# Input records:
════

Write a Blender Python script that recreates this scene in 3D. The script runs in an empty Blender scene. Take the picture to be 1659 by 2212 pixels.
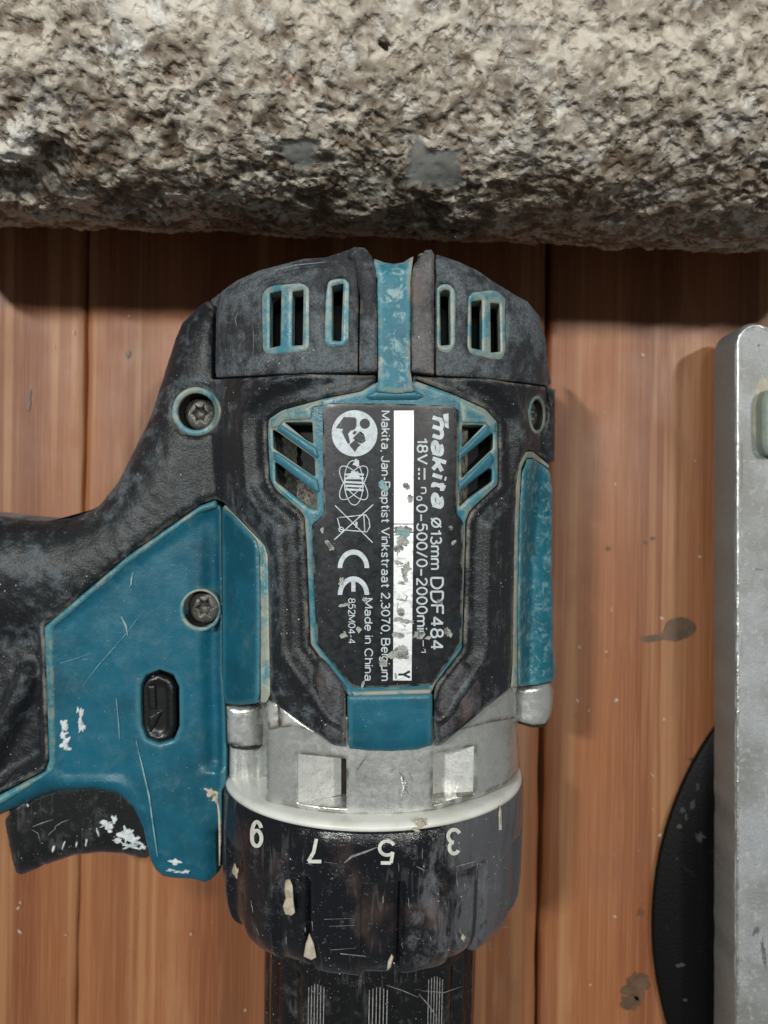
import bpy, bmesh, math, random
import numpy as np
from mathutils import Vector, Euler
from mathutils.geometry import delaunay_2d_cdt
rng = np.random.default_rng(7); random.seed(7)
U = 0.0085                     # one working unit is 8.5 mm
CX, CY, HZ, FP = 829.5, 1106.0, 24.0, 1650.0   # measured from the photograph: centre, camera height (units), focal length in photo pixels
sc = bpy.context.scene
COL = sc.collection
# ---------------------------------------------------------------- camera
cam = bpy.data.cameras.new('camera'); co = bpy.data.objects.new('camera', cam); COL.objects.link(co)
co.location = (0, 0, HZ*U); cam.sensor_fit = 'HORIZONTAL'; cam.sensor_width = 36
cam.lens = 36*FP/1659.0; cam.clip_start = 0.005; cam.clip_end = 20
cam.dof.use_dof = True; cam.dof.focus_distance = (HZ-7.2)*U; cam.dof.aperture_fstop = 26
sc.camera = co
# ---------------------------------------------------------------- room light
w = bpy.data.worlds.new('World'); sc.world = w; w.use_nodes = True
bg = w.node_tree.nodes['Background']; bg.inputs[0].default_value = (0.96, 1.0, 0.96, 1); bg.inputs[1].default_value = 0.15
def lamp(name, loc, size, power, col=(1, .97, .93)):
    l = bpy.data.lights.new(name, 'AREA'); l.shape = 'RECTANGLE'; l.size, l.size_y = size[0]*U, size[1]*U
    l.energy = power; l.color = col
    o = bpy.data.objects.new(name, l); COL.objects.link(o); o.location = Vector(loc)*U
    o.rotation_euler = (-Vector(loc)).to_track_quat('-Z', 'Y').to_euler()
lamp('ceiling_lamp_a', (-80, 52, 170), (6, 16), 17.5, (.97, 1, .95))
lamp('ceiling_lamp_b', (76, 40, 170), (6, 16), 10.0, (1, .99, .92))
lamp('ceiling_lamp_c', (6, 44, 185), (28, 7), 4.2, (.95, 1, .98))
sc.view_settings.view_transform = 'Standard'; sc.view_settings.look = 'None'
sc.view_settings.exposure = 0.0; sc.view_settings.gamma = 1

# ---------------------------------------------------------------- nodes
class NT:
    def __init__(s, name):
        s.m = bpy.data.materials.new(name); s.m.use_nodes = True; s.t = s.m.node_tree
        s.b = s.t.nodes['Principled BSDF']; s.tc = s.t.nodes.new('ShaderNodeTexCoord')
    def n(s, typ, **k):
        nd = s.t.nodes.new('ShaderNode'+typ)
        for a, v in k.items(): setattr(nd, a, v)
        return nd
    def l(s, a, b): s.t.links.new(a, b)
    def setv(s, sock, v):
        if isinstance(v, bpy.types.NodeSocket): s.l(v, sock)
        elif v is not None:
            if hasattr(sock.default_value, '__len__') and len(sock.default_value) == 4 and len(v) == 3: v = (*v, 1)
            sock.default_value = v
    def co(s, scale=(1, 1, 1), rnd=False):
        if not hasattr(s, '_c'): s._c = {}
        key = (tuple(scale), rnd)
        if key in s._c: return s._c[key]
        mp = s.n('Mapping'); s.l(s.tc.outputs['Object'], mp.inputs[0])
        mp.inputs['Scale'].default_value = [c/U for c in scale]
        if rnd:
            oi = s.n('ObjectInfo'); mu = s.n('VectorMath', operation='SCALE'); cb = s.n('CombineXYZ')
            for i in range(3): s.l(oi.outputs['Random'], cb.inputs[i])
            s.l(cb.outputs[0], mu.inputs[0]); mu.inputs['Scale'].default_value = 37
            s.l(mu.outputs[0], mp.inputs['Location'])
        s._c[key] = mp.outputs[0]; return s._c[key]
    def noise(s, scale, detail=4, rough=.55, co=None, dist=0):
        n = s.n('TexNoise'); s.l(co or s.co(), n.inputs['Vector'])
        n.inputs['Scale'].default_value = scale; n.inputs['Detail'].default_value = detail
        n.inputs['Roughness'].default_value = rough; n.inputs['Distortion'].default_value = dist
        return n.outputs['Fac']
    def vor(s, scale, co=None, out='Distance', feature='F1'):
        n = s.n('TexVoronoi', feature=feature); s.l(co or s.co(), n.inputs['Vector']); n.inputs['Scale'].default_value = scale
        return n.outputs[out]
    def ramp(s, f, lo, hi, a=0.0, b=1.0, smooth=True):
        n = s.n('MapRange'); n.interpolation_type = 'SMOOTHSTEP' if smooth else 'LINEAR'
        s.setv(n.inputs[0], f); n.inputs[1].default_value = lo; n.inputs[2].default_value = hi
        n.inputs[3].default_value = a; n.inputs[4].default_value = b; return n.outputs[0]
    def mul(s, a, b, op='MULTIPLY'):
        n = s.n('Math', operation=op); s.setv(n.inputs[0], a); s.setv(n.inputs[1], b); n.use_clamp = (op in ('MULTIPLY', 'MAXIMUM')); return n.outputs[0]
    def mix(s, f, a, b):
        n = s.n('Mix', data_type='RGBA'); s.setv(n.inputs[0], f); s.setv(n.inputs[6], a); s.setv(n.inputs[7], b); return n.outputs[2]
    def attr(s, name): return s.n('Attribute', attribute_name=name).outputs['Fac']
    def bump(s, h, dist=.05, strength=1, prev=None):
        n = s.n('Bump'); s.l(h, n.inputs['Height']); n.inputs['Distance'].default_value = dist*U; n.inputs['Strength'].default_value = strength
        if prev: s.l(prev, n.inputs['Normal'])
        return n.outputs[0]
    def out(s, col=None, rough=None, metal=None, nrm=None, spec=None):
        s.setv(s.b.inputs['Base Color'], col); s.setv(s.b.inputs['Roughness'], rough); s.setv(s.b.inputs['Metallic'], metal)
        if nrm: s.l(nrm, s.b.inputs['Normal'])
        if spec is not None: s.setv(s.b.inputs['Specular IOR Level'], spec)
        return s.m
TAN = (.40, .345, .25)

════

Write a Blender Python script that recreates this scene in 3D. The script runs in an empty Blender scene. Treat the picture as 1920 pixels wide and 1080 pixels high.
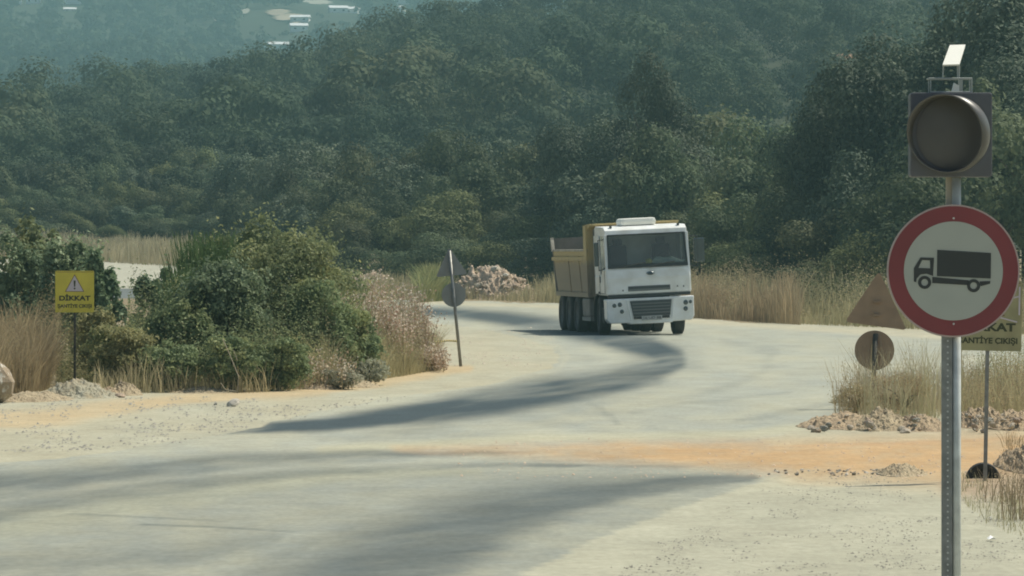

════

# Task details:
Find each line with the string "pixels" and copy it out.

# Written solution:
Write a Blender Python script that recreates this scene in 3D. The script runs in an empty Blender scene. Take the picture to be 1659 by 2212 pixels.
CX, CY, HZ, FP = 829.5, 1106.0, 24.0, 1650.0   # measured from the photograph: centre, camera height (units), focal length in photo pixels
Write a Blender Python script that recreates this scene in 3D. The script runs in an empty Blender scene. Treat the picture as 1920 pixels wide and 1080 pixels high.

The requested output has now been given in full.